Spenser also describes several measures which he considered necessary for the repression of disorder and the protection of life and property. In this “enumeration of needful points to be attended to for the good of the common wealth,” he first wishes “that order were taken for the cutting and opening of all places through woods, so that a wide way of the space of 100 yards might be laid open in every of them for the safety of travellers, which use often in such perilous places to be robbed and sometimes murdered. Next that bridges were built upon the rivers, and all the fords marred and spilt, so as none might pass any other way but by those bridges, and every bridge to have a gate and a gatehouse set thereon, whereof this good will come, that no night stealthes, which are commonly driven in by-ways, and by blind fordes unused of any but such like, shall not be conveyed out of one country into another, as they use, but they must pass by those bridges, where they may be easily tracked, or not suffered to pass. Also that in all straights and narrow passages, as between two boggs, or through any deep ford, or under any mountain side, there should be some little fortilage set, which should keep and command that straight. Moreover that all highways should be fenced and shut up on both sides, having only forty feet for passage, so as none shall be able to pass but through the highways, whereby thieves and night robbers might be more easily pursued and encountered where there shall be no other way to drive their stolen cattle. And further, that there shall be in sundry convenient places by the highways, towns appointed to be built, the which should be free burgesses and incorporate under bailiffs, to be by their inhabitants well and strongly intrenched, or otherwise fenced, with gates on each side to be shut nightly, like as there is in many places in the English pale, and all the ways about it to be strongly shut up, so as none should pass but through the towne; and to some it were good that the privilege of a market were given, for there is nothing that doth sooner cause civility in any country than many market townes, by reason that people repairing often thither for their needs, will daily see and learn civil manners of the better sort.”[[4]]

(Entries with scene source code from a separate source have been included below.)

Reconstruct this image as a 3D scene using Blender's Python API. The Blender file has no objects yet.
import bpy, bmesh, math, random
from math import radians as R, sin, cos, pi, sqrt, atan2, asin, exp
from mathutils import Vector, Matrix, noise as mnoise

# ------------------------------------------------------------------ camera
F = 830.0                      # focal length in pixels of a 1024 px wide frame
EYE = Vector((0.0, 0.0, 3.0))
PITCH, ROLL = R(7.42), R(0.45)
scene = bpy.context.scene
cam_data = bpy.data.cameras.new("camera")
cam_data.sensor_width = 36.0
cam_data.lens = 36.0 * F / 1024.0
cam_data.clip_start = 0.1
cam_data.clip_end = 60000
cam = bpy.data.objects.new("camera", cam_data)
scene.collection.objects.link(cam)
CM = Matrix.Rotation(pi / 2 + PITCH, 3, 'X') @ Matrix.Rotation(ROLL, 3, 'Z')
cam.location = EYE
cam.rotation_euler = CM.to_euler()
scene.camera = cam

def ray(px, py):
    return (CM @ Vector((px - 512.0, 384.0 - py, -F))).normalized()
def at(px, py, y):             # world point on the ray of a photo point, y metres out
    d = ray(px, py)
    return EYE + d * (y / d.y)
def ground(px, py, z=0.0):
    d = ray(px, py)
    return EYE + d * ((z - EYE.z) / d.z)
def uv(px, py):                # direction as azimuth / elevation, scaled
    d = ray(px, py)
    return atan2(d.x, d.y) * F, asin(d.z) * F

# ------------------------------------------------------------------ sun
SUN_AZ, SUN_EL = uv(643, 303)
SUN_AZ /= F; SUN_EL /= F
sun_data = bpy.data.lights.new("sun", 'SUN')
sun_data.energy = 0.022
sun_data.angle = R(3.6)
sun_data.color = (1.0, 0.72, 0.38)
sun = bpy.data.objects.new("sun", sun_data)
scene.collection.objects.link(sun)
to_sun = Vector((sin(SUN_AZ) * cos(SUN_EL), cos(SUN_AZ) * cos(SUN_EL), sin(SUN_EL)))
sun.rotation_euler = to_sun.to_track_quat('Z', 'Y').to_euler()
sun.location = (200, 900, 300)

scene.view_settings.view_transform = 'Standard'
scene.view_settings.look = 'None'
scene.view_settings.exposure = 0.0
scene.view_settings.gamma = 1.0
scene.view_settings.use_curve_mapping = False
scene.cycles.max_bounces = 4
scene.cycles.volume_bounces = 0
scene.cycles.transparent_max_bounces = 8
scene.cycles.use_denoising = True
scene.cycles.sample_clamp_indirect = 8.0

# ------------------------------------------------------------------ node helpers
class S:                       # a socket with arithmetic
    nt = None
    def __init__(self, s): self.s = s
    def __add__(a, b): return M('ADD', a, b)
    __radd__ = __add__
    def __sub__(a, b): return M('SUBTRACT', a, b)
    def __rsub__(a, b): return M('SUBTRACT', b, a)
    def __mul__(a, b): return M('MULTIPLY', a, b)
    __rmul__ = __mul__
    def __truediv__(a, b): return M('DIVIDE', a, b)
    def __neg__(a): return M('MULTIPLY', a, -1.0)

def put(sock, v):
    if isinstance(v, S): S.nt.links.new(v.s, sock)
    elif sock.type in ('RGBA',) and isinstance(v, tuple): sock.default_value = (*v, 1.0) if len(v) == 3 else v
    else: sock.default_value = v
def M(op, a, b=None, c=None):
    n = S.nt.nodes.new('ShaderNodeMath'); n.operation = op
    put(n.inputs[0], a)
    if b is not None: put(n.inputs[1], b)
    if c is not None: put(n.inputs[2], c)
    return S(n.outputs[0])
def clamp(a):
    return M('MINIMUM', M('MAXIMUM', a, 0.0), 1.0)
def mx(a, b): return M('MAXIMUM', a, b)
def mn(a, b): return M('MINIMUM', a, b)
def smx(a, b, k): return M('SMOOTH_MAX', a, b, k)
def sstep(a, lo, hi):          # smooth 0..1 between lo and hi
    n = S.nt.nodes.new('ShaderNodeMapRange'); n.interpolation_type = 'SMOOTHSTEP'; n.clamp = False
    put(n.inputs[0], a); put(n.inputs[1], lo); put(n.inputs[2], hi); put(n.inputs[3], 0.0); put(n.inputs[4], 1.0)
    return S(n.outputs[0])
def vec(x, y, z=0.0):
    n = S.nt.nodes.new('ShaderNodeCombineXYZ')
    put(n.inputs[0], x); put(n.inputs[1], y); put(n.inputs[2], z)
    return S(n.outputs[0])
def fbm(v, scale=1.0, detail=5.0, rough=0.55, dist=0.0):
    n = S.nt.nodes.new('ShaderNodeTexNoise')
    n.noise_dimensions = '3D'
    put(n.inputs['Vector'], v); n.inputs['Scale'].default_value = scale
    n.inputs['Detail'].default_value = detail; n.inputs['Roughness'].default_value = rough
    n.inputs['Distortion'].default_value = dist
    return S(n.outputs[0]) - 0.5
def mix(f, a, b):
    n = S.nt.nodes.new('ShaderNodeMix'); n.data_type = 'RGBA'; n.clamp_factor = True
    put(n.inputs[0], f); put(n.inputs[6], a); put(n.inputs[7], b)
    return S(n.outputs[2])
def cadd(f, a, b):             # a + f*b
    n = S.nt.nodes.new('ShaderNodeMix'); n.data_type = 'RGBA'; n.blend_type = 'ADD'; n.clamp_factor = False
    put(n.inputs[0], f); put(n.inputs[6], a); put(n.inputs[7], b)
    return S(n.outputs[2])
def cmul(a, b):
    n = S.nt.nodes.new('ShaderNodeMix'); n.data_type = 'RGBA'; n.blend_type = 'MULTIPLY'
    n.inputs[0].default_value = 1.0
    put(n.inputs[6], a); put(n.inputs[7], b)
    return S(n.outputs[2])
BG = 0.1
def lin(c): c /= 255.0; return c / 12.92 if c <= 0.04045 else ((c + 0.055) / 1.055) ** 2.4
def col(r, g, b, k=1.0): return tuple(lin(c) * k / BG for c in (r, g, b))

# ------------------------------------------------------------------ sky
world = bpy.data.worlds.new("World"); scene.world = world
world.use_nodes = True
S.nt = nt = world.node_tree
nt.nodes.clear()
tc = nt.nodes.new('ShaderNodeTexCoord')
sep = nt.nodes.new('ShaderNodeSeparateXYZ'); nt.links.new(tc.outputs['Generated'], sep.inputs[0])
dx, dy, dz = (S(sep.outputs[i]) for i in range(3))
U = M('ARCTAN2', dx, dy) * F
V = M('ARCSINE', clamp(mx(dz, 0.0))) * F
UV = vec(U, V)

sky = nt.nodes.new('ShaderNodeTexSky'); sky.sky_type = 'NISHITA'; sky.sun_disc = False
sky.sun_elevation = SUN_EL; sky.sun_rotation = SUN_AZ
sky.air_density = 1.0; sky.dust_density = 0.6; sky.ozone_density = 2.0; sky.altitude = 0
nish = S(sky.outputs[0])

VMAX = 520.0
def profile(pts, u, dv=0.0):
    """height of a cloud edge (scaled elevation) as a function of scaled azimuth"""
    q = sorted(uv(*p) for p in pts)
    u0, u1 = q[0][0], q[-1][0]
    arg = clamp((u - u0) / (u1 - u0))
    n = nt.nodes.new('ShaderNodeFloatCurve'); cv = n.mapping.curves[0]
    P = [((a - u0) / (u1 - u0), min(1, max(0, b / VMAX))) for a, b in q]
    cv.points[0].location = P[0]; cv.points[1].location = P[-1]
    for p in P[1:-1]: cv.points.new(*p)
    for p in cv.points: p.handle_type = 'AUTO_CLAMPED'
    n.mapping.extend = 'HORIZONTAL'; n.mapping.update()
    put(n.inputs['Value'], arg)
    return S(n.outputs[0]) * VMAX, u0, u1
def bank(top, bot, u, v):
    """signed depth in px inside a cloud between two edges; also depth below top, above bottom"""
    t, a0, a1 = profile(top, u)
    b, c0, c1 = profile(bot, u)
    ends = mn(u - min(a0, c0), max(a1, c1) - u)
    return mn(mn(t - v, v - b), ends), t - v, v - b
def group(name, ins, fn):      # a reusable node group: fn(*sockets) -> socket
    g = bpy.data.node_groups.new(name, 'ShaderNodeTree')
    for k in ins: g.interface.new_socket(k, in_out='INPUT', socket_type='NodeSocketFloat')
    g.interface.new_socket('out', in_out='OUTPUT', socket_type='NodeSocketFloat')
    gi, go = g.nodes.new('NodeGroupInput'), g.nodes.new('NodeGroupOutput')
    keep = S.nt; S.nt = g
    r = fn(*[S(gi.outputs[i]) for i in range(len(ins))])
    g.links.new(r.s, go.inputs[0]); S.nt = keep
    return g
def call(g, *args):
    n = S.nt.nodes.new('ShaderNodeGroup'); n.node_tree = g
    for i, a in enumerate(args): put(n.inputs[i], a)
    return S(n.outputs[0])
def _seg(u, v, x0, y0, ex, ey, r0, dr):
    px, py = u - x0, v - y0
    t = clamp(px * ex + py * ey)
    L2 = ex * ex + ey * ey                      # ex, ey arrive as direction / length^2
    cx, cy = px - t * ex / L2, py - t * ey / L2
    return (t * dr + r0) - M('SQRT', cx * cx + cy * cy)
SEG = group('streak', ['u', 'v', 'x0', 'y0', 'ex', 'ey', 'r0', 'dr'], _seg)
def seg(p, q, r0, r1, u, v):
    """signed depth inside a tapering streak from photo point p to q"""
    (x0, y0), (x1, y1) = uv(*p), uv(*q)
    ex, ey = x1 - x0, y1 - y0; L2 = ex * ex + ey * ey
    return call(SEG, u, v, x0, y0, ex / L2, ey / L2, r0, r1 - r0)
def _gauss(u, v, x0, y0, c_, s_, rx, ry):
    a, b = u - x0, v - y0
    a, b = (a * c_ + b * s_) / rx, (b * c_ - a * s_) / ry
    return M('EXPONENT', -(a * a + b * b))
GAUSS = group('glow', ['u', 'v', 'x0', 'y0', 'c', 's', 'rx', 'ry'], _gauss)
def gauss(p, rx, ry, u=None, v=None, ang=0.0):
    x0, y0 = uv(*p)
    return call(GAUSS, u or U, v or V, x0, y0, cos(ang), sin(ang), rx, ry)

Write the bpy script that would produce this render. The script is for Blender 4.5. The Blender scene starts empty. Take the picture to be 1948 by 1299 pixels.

These extracts throw much light upon the social condition of Ireland at that time, and no apology can be necessary for giving them insertion here. It is impossible to doubt the writer’s sincerity, or the truthfulness of his descriptions; and it is no small advantage to have such a testimony to the state of things then existing in Ireland, which may be regarded as a kind of standard or starting-point for future comparison.